Mais si la richesse naturelle du Kazakhstan a permis l’émergence d’une classe moyenne bien nantie, et d’un club sélect d’individus ultra-riches, le salaire national moyen est de seulement 600 $ US par mois. Le système bancaire a été matraqué par des prêts mal avisés. Et comme partout ailleurs dans la région, la corruption est endémique.
La manifestation qui a mis le feu aux poudres a eu lieu à Zhanaozen, une ville pétrolière désertique de l’ouest du pays. Le ressentiment gronde depuis longtemps dans une région dont la population considère qu’elle ne profite pas équitablement de ses richesses énergétiques. Au moins quinze personnes y ont perdu la vie en 2011 quand les policiers ont tiré sur une foule qui manifestait en appui à des grévistes qui avaient été renvoyés.
La colère a éclaté quand le prix du gaz naturel liquéfié que la plupart des gens utilisent dans leur voiture a doublé en fin de semaine. Les habitants de villes voisines ont rapidement rejoint le mouvement, et en quelques jours le mécontentement s’était propagé au reste du pays.
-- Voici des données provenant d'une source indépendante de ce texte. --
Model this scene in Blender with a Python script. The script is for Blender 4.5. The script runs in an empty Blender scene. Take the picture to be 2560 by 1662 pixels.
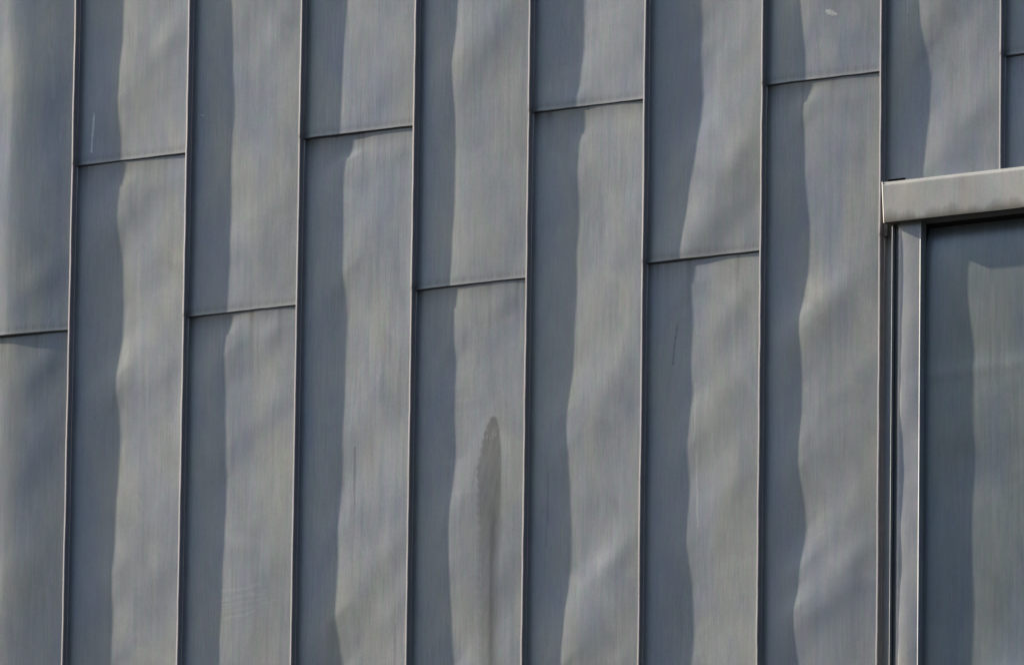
# Standing-seam zinc cladding with the corner of a box-headed blind window, grazing sun.
import bpy, bmesh, math
import numpy as np
from mathutils import Matrix, Vector

S = bpy.context.scene
COL = S.collection
# ---------------------------------------------------------------- camera
# wall frame: X along the wall, -Y out of the wall, Z up (z = 0 at the upper course of laps)
ZO = 11.14                      # height of that course above the ground
TR = {
    '1a': [(545, 167, 0.2), (496, 166, 0.3), (398, 164, 0.6), (325, 157, 1.8), (252, 153, 2.5), (202, 151, 2.8), (129, 157, 1.8), (56, 164, 0.6), (26, 164, 0.7), (7, 164, 0.7)],
    '1b': [(-15, 184, -2.7), (-44, 182, -2.3), (-88, 170, -0.4), (-140, 166, 0.4), (-191, 165, 0.6), (-225, 168, 0.1), (-309, 183, -2.5), (-408, 191, -3.8), (-505, 193, -4.2), (-603, 192, -4.0), (-650, 185, -2.8), (-723, 171, -0.5), (-771, 172, -0.7), (-844, 183, -2.6), (-950, 190, -3.6), (-1045, 188, -3.4), (-1141, 183, -2.4), (-1283, 177, -1.6), (-1378, 169, -0.2), (-1449, 170, -0.4), (-1509, 177, -1.4), (-1569, 178, -1.6), (-1663, 174, -0.9), (-1684, 173, -0.9)],
    '2a': [(498, 143, 4.2), (401, 148, 3.4), (278, 154, 2.3), (155, 158, 1.7), (82, 158, 1.7), (-40, 153, 2.5), (-136, 152, 2.6), (-256, 157, 1.9), (-352, 154, 2.4), (-449, 151, 2.8), (-545, 150, 3.0)],
    '2b': [(-567, 172, -0.6), (-595, 162, 1.0), (-628, 150, 3.0), (-690, 144, 4.1), (-738, 148, 3.4), (-812, 154, 2.3), (-949, 155, 2.1), (-1002, 156, 2.0), (-1108, 165, 0.4), (-1179, 162, 1.0), (-1321, 158, 1.6), (-1462, 155, 2.2), (-1557, 152, 2.7), (-1719, 150, 3.1)],
    '3a': [(449, 153, 2.5), (353, 149, 3.2), (256, 144, 4.1), (160, 141, 4.5), (62, 136, 5.3), (24, 135, 5.5), (12, 133, 5.9)],
    '3b': [(-19, 183, -2.4), (-61, 178, -1.6), (-85, 163, 0.8), (-133, 159, 1.6), (-300, 160, 1.3), (-395, 159, 1.5), (-469, 158, 1.7), (-541, 172, -0.7), (-613, 179, -1.8), (-734, 177, -1.5), (-878, 173, -0.8), (-1030, 166, 0.4), (-1171, 169, -0.2), (-1242, 165, 0.6), (-1312, 158, 1.7), (-1407, 159, 1.5), (-1500, 154, 2.3), (-1594, 151, 2.9), (-1642, 162, 1.1), (-1758, 186, -2.9)],
    '4a': [(402, 141, 4.6), (307, 135, 5.5), (234, 128, 6.6), (186, 125, 7.2), (89, 129, 6.5), (-8, 137, 5.1), (-105, 140, 4.7), (-224, 139, 4.8), (-342, 137, 5.2), (-437, 133, 5.8), (-527, 126, 7.0)],
    '4b': [(-559, 154, 2.4), (-630, 148, 3.4), (-727, 151, 2.9), (-798, 160, 1.3), (-894, 157, 1.8), (-1069, 159, 1.6), (-1140, 159, 1.5), (-1210, 153, 2.6), (-1280, 143, 4.2), (-1349, 140, 4.6), (-1444, 143, 4.2), (-1537, 149, 3.1), (-1679, 156, 2.1), (-1793, 169, -0.1)],
    '5a': [(352, 183, -2.6), (256, 185, -2.8), (183, 181, -2.2), (112, 173, -0.8), (65, 167, 0.2), (20, 152, 2.6)],
    '5b': [(-33, 187, -3.1), (-80, 185, -2.8), (-127, 177, -1.5), (-223, 173, -0.8), (-362, 177, -1.5), (-454, 173, -0.9), (-532, 172, -0.6), (-627, 174, -1.0), (-722, 171, -0.6), (-863, 164, 0.7), (-958, 150, 3.0), (-1005, 144, 4.0), (-1109, 146, 3.7), (-1156, 153, 2.5), (-1249, 162, 1.0), (-1319, 164, 0.6), (-1389, 164, 0.7), (-1530, 163, 0.8), (-1598, 156, 2.0), (-1668, 146, 3.7), (-1736, 139, 4.9), (-1827, 135, 5.6)],
    '6a': [(304, 182, -2.4), (209, 189, -3.5), (113, 183, -2.5), (65, 187, -3.1), (-32, 195, -4.5), (-102, 189, -3.6), (-172, 173, -0.9), (-267, 160, 1.4), (-361, 147, 3.6), (-429, 135, 5.5), (-530, 118, 8.4)],
    '6b': [(-575, 173, -0.8), (-631, 168, -0.0), (-716, 173, -0.9), (-811, 174, -1.0), (-905, 172, -0.7), (-1000, 173, -0.9), (-1070, 164, 0.7), (-1156, 158, 1.7), (-1265, 167, 0.2), (-1382, 163, 0.8), (-1474, 163, 0.9), (-1544, 170, -0.3), (-1614, 181, -2.2), (-1754, 189, -3.5), (-1825, 184, -2.6), (-1866, 178, -1.7)],
    '7a': [(261, 119, 8.1), (166, 131, 6.2), (69, 140, 4.6), (3, 141, 4.5)],
    '7b': [(-27, 165, 0.5), (-51, 154, 2.4), (-83, 141, 4.5), (-121, 140, 4.7), (-168, 146, 3.6), (-311, 147, 3.4), (-382, 155, 2.2), (-475, 165, 0.4), (-569, 165, 0.5), (-640, 162, 1.1), (-710, 150, 3.1), (-779, 132, 5.9), (-827, 131, 6.1), (-898, 140, 4.7), (-993, 146, 3.6), (-1086, 144, 3.9), (-1188, 135, 5.6), (-1258, 134, 5.7), (-1327, 146, 3.6), (-1397, 157, 1.8), (-1466, 163, 0.8), (-1512, 158, 1.7), (-1581, 141, 4.5), (-1649, 137, 5.1), (-1717, 124, 7.4), (-1787, 127, 6.9), (-1900, 140, 4.7)],
    '8a': [(213, 121, 7.8), (118, 129, 6.6), (60, 140, 4.6), (21, 154, 2.4), (-50, 160, 1.3), (-168, 158, 1.7), (-261, 148, 3.4), (-355, 140, 4.7)],
    'niche': [(-636, 143, 4.2), (-660, 143, 4.1), (-767, 149, 3.2), (-838, 157, 1.8), (-933, 172, -0.7), (-1002, 174, -1.0), (-1244, 171, -0.6), (-1258, 183, -2.5), (-1314, 177, -1.4), (-1427, 170, -0.3), (-1611, 171, -0.5), (-1794, 178, -1.7), (-1950, 171, -0.5)],
}
SEAM_X = {0: -6.7, 1: 423.3, 2: 862.5, 3: 1292.4, 4: 1723.7, 5: 2151.5, 6: 2579.2, 7: 3009.1, 8: 3439.3, 9: 3867.8}
CAM = [22.18033, -34.80582, -9.53933]
ROT = [[0.8674012, 0.4974325, 0.0132698], [0.0953774, -0.1923695, 0.9766766], [-0.4883834, 0.8459048, 0.2143054]]
FPX = 32000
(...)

L’opposition est muselée depuis longtemps au Kazakhstan. Tous ceux qui pourraient tenir tête au gouvernement ont été réduits au silence. Donc, même si quelque 10 000 personnes ont parfois participé aux manifestations (un nombre élevé pour le pays), aucun leader n’a encore fait surface.
Le pouvoir a longtemps appartenu au président Noursoultan Nazarbaïev. L’homme, qui a maintenant 81 ans, a démissionné en 2019 au profit de son fidèle lieutenant, M. Tokaïev. Mais en tant que président du conseil de sécurité qui supervise l’armée et les forces de l’ordre, M. Nazarbaïev conserve une influence importante. M. Tokaïev a annoncé mercredi qu’il remplacerait M. Nazarbaïev à la tête du conseil.
L’essentiel de la colère des derniers jours ne cible pas vraiment M. Tokaïev, mais plutôt M. Nazarbaïev qui est toujours perçu comme le véritable chef du pays. Le slogan "Shal ket!" (Vieil homme va-t’en!) est devenu très populaire.
Une dirigeante de la police d’Almaty, la plus grande ville du pays et son ancienne capitale, a dit jeudi que des dizaines de manifestants ont été tués quand ils ont attaqué des édifices gouvernementaux. Une dizaine de policiers auraient aussi perdu la vie, dont un qui aurait été décapité.
Les manifestants auraient attaqué l’édifice gouvernemental après avoir capturé et incendié la mairie.
Les forces de l’ordre ont réagi de la manière habituelle à la grogne populaire, en déployant la police et la garde nationale dans les rues. La foule qui s’est rendue jusqu’à la mairie d’Almaty, mercredi, était attendue par des centaines de policiers antiémeute et des blindés. Si les rassemblements sont habituellement dispersés assez aisément, cette fois la foule était trop nombreuse.
Des édifices gouvernementaux ont été attaqués dans plusieurs villes. M. Tokaïev a demandé l’aide de l’Organisation du traité de sécurité collective, une alliance militaire dirigée par Moscou. Il a justifié cette demande d’une intervention externe en prétextant que les manifestants sont à la solde de groupes terroristes étrangers. Il n’a pas fourni plus de précisions.
Nous sommes en terrain inconnu au Kazakhstan. Le pays a déjà connu de grandes démonstrations, mais rien de comparable à ce qui se produit actuellement.
Mercredi, M. Tokaïev a promis de poursuivre les réformes et entrouvert la porte à une libéralisation politique. Mais quelques heures plus tard, ses propos laissaient plutôt croire à une intensification de la répression.
Mais puisque les manifestations populaires sont un peu désorganisées, du moins pour le moment, il est difficile de prédire ce qui pourrait arriver. Des changements importants pourraient survenir même si le gouvernement ne tombe pas. Les détails restent à voir.